→ AIM
Return, exactly as written, every line from the first line of the data below through the line that contains "mat=BRO)], eave=.4, roofm=GTIL)".

→ SOURCE EXCERPT
>>>

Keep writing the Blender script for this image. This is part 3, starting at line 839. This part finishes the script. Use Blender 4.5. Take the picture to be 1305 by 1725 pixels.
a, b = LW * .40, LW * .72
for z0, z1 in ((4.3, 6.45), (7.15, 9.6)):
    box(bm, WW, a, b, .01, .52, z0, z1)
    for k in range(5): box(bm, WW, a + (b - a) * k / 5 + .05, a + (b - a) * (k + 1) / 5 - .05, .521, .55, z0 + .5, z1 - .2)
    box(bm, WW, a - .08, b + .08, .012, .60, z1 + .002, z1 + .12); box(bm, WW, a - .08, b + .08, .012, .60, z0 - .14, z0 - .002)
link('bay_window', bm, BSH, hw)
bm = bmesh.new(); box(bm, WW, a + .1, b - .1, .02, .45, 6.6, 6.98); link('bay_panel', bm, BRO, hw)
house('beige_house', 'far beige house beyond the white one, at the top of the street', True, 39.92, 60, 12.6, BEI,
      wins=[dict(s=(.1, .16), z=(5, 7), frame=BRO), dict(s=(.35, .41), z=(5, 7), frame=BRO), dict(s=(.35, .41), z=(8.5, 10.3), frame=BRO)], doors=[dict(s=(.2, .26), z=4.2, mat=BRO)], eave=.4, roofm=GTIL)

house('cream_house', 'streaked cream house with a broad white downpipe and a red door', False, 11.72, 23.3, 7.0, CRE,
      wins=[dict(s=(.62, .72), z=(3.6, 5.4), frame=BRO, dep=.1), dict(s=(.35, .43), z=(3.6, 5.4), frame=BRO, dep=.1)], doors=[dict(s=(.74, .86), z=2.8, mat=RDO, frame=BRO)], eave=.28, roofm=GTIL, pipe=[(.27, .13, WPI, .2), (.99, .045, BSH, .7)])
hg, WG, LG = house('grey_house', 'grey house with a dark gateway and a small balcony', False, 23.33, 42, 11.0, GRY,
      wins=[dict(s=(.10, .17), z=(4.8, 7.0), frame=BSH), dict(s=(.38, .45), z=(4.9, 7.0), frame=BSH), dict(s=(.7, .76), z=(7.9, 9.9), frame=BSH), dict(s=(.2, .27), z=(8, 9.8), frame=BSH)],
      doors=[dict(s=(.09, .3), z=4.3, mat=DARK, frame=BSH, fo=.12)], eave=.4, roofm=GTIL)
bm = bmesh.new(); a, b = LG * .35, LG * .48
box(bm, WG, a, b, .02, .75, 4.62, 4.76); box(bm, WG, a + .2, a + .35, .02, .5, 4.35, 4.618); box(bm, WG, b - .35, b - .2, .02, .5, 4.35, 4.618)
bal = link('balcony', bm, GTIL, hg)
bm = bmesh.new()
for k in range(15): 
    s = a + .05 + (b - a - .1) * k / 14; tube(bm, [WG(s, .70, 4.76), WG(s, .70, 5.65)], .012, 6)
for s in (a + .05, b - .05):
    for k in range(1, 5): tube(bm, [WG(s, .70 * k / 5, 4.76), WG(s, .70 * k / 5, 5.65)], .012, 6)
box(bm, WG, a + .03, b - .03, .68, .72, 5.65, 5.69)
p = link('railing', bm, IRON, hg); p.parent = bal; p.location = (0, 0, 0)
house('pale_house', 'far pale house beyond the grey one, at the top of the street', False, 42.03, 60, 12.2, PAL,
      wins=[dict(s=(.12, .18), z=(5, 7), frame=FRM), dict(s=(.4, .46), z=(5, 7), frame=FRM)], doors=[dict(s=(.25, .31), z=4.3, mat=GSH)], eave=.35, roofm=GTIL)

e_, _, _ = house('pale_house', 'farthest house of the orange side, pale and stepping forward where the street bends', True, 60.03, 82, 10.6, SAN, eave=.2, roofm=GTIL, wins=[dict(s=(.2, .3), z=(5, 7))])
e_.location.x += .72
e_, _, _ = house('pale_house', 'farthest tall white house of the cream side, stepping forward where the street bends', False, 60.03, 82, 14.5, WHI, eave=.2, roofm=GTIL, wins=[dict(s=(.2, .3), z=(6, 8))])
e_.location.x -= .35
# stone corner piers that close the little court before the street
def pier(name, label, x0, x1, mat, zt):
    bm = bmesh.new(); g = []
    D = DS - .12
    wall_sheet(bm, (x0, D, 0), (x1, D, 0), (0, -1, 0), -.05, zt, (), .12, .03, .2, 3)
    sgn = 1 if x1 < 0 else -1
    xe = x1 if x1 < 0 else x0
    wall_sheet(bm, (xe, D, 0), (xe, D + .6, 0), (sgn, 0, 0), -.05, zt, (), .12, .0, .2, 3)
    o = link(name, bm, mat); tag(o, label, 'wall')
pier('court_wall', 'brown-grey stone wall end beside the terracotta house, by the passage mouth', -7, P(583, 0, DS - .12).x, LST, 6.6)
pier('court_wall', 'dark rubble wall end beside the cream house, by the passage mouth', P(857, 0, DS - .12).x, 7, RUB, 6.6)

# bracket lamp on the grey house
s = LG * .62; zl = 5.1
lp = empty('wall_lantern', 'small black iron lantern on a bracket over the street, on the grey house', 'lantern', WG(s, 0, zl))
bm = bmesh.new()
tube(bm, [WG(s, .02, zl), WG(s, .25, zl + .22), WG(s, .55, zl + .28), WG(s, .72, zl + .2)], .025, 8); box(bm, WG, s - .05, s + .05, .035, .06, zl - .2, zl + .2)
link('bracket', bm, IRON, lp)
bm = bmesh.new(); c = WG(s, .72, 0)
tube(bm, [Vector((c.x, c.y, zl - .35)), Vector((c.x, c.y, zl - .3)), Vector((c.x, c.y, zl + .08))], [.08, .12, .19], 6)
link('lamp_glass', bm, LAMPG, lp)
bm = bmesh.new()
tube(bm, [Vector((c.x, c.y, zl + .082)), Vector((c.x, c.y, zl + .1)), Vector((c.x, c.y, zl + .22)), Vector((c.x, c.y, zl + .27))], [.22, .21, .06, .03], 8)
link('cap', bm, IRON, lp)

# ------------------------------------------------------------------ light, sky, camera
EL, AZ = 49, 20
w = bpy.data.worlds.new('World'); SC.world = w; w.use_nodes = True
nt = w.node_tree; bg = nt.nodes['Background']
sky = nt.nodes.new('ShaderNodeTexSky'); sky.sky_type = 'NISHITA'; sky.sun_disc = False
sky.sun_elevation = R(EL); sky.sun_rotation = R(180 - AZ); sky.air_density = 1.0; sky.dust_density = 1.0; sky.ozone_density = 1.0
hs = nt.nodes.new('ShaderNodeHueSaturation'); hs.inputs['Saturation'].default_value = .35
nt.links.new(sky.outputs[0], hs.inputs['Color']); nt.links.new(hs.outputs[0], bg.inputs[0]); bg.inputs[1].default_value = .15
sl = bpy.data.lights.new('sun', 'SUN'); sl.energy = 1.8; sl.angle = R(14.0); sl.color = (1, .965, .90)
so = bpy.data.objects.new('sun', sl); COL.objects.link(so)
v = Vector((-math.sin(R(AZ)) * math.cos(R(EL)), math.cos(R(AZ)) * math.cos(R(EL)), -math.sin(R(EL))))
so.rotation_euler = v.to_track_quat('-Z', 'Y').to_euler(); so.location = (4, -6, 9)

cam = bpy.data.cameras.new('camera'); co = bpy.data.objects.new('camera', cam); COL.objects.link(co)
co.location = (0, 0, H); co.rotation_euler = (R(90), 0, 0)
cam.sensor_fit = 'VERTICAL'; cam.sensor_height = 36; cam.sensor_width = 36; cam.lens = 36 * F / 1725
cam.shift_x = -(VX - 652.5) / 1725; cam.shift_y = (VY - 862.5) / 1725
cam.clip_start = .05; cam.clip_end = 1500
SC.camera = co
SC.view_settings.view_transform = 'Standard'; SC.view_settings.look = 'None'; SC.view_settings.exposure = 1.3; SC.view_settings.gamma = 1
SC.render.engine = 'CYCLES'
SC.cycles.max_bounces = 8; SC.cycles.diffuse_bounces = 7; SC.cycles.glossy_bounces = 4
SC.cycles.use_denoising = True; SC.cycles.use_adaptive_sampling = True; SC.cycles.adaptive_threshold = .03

<<<

→ RESULT
Keep writing the Blender script for this image. This is part 3, starting at line 839. This part finishes the script. Use Blender 4.5. Take the picture to be 1305 by 1725 pixels.
a, b = LW * .40, LW * .72
for z0, z1 in ((4.3, 6.45), (7.15, 9.6)):
    box(bm, WW, a, b, .01, .52, z0, z1)
    for k in range(5): box(bm, WW, a + (b - a) * k / 5 + .05, a + (b - a) * (k + 1) / 5 - .05, .521, .55, z0 + .5, z1 - .2)
    box(bm, WW, a - .08, b + .08, .012, .60, z1 + .002, z1 + .12); box(bm, WW, a - .08, b + .08, .012, .60, z0 - .14, z0 - .002)
link('bay_window', bm, BSH, hw)
bm = bmesh.new(); box(bm, WW, a + .1, b - .1, .02, .45, 6.6, 6.98); link('bay_panel', bm, BRO, hw)
house('beige_house', 'far beige house beyond the white one, at the top of the street', True, 39.92, 60, 12.6, BEI,
      wins=[dict(s=(.1, .16), z=(5, 7), frame=BRO), dict(s=(.35, .41), z=(5, 7), frame=BRO), dict(s=(.35, .41), z=(8.5, 10.3), frame=BRO)], doors=[dict(s=(.2, .26), z=4.2, mat=BRO)], eave=.4, roofm=GTIL)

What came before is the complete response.